Education Week received an embargoed copy of the study prior to its release, but agreed not to share results for independent comments until after they are made public.

Rising to the Top

Russia was the top scorer with 565 points, a 37-point gain over its 2001 results, followed closely by Hong Kong; the Canadian provinces of Alberta, British Columbia, and Ontario; Singapore; Luxembourg; Hungary; Italy; and Sweden. The United States scored on par with 12 other countries and jurisdictions, including Germany, Flemish-speaking Belgium, Bulgaria, Netherlands, Denmark, Canada’s Nova Scotia and Quebec provinces, Latvia, England, Austria, Lithuania, and Taipei. France, Israel, New Zealand, Norway, Scotland, and Spain were among those countries that scored below the United States.

Since 2001, Russia has added a year to its primary school program, allowing the enrollment of 6-year-olds, a year younger than what had been the traditional school age. Education officials in Singapore and Hong Kong revamped their reading curricula and instructional methods several years ago, after what they perceived as their countries’ mediocre performance on the 2001 test, according to Ms. Mullis.

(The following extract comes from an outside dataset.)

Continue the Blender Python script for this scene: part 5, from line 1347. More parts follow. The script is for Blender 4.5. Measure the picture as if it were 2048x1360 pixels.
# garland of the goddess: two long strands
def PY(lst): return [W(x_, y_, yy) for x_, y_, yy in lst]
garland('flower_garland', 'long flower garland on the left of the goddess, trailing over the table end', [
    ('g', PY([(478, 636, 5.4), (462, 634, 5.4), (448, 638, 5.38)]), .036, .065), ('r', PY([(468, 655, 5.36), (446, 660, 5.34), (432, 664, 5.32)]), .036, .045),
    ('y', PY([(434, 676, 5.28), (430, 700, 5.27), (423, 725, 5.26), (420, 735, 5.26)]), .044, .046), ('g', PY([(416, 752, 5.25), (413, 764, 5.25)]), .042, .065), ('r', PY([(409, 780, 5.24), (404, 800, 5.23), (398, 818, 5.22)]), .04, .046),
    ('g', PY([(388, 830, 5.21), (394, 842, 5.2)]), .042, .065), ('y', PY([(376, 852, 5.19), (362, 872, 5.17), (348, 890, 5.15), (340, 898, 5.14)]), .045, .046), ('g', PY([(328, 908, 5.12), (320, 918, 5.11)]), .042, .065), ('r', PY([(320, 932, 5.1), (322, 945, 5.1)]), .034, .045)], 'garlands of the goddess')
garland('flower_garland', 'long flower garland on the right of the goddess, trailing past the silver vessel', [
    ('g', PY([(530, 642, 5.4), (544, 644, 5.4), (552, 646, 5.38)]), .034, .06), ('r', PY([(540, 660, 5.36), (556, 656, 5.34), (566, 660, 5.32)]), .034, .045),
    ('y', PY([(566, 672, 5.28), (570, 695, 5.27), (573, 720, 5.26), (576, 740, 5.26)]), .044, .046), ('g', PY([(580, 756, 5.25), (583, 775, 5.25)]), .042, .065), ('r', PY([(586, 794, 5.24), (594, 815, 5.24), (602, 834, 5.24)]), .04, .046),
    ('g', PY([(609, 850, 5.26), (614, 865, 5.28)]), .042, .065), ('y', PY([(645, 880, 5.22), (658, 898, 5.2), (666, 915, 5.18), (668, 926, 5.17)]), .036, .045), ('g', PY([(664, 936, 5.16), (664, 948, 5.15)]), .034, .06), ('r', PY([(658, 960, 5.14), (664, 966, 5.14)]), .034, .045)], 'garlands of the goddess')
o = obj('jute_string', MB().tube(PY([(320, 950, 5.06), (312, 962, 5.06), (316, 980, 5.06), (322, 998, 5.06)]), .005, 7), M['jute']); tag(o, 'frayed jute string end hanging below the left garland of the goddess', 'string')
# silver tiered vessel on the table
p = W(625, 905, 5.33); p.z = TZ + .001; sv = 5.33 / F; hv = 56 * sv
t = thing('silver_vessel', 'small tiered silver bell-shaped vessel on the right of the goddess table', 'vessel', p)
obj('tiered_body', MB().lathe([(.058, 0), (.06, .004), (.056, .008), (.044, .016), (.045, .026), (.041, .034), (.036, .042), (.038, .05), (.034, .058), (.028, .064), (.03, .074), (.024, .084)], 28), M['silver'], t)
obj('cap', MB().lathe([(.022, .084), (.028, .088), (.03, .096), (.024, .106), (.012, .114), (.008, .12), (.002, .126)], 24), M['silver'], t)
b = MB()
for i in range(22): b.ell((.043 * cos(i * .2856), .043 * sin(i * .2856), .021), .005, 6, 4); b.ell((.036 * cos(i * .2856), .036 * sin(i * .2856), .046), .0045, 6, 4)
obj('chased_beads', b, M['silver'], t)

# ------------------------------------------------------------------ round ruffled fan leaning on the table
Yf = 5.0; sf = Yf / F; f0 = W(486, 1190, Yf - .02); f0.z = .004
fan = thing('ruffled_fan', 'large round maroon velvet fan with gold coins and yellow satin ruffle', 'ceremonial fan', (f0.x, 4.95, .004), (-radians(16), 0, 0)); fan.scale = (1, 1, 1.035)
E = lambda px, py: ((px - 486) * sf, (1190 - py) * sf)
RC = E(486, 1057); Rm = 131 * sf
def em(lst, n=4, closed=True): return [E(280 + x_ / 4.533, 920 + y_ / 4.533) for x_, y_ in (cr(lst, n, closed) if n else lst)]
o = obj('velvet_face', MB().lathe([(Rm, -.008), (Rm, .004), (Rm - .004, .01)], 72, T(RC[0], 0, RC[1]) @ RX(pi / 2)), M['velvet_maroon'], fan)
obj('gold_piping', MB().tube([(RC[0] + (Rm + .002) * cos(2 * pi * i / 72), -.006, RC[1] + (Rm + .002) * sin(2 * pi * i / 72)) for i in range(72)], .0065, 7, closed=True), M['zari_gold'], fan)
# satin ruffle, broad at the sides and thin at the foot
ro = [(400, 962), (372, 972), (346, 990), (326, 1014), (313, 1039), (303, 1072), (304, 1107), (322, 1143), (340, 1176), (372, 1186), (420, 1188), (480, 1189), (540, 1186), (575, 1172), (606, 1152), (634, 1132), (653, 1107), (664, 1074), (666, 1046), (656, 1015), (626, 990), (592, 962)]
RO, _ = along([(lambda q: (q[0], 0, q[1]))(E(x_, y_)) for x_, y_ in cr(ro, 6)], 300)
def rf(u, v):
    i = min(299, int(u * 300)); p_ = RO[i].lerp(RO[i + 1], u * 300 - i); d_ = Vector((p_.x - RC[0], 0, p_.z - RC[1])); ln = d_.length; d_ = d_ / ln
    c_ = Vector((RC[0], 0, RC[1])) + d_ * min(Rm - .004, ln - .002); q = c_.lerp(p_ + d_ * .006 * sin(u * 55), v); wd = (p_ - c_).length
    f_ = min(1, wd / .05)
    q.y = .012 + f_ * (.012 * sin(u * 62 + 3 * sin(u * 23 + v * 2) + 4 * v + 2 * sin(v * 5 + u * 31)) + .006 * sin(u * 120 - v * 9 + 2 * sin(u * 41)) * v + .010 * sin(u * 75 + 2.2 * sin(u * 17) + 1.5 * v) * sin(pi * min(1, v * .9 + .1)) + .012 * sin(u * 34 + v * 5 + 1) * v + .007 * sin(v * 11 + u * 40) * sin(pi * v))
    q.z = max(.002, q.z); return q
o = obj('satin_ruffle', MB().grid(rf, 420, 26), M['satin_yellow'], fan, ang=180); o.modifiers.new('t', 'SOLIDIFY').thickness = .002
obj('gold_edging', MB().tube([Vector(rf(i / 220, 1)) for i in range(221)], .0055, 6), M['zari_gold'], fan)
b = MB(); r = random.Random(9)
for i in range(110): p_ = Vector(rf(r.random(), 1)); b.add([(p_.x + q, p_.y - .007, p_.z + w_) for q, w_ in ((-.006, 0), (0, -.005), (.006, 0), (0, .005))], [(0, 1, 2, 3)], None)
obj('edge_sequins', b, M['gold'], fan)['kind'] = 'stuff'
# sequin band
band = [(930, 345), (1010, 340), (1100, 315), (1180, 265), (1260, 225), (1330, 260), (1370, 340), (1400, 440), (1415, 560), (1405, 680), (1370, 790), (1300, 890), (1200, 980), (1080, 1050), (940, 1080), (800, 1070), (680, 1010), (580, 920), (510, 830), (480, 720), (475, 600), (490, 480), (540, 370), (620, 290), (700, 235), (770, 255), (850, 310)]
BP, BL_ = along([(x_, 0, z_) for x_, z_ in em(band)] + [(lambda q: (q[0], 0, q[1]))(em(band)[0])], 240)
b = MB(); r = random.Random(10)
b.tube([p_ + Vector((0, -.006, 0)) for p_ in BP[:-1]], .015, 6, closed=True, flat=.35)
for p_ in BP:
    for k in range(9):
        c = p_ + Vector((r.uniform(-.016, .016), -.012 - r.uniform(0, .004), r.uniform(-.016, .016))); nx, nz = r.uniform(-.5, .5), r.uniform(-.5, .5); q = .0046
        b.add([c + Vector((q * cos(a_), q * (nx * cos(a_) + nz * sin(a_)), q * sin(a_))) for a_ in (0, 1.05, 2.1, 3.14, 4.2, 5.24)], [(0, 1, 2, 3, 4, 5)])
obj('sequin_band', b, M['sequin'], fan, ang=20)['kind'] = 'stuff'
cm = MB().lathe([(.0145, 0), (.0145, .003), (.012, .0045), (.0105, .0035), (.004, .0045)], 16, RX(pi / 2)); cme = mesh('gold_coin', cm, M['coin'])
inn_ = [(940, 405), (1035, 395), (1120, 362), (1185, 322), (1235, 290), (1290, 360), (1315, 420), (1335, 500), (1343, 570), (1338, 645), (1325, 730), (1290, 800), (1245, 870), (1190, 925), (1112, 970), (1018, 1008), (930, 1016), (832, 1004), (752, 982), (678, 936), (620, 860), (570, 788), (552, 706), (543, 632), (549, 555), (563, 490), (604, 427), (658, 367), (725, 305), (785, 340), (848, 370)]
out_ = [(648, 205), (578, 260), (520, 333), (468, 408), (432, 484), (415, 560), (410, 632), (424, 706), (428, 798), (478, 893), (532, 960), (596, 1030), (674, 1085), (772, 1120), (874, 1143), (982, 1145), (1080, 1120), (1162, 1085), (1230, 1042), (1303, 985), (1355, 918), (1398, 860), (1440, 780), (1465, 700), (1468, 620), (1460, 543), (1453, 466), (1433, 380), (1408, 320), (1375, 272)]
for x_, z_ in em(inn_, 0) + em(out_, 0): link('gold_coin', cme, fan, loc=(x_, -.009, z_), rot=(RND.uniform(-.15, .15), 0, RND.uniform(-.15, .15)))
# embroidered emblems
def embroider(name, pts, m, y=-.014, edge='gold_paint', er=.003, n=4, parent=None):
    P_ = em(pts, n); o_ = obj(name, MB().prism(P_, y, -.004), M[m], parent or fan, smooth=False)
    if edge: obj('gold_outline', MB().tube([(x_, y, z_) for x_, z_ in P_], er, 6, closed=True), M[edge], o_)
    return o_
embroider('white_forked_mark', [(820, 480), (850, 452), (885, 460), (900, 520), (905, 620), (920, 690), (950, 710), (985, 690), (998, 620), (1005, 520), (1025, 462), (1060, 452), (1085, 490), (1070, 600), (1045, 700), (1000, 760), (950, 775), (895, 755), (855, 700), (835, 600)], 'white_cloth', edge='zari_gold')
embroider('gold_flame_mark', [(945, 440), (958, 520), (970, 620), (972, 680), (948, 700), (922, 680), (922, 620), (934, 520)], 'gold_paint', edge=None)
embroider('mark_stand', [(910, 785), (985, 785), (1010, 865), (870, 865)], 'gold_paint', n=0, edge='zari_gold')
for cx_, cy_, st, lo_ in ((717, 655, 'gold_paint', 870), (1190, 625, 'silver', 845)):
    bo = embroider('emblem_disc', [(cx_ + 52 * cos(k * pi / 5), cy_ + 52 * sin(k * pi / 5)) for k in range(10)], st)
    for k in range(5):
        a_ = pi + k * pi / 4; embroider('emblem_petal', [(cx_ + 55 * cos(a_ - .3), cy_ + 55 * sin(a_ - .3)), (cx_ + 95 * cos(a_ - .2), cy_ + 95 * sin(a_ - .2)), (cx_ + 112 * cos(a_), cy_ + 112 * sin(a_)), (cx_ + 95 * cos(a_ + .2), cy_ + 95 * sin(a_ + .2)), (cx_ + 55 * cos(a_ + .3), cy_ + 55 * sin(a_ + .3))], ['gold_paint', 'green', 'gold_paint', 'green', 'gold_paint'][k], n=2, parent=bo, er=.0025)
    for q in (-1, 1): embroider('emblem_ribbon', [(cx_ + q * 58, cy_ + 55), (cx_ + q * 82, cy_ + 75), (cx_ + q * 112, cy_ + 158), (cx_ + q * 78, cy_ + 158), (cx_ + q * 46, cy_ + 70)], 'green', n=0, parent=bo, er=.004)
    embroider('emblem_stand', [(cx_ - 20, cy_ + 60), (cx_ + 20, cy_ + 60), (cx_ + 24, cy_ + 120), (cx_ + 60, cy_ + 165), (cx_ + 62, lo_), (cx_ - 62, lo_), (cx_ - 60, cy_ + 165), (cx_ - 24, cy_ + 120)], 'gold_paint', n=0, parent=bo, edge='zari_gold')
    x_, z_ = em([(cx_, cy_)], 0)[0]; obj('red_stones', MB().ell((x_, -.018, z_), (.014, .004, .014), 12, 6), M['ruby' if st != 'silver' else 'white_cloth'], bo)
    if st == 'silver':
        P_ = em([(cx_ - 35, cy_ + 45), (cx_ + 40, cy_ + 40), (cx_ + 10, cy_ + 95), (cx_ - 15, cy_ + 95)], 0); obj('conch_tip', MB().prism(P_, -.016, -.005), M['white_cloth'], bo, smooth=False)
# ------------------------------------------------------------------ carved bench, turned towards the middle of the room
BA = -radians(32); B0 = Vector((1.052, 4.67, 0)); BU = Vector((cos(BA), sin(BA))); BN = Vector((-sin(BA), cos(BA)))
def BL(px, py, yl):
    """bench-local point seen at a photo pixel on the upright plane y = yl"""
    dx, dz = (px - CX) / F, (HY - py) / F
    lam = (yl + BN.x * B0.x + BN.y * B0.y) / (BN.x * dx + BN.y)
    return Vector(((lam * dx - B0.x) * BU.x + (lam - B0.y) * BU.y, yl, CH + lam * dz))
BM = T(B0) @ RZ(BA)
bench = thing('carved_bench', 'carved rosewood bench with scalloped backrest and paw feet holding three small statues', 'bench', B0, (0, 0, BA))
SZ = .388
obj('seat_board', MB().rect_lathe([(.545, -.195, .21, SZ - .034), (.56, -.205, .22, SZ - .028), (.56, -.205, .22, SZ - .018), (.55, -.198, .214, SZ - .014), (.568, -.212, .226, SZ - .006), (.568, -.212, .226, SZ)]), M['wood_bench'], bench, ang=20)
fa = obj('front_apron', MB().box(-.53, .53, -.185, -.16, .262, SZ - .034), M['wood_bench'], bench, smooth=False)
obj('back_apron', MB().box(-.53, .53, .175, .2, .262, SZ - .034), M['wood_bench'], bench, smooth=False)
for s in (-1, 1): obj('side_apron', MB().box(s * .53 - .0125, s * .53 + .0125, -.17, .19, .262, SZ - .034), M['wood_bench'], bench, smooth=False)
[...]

Schools participating in the study—about 150 for each country—as well as parents of test-takers completed lengthy questionnaires about instruction, classroom characteristics, and students’ exposure to reading materials. U.S. schools, for example, reported that nearly 70 percent of 4th graders received, on average, more than six hours of reading instruction per week, compared with just 25 percent internationally. Among the other nations, 44 percent of 4th graders spent less than three hours in reading classes each week, while just 10 percent of U.S. students did so. The study also includes an encyclopedia of reading standards and instructional practices for each country, allowing further study of factors that could lead to higher reading achievement, according to Mr. Martin. The results, he said, show that improvement efforts can pay off.

“Most of all, these results show that countries can make changes and can improve their education systems, whether it be through major structural change or instructional initiatives,” Mr. Martin said. “And many of the [lower-performing nations] can get a look at what other countries are doing in terms of the curriculum, instruction, how they educate their teachers, in terms of preparation of children in preschool, even in terms of what parents can do, and how they try to bring those things to bear to bring about improvement.”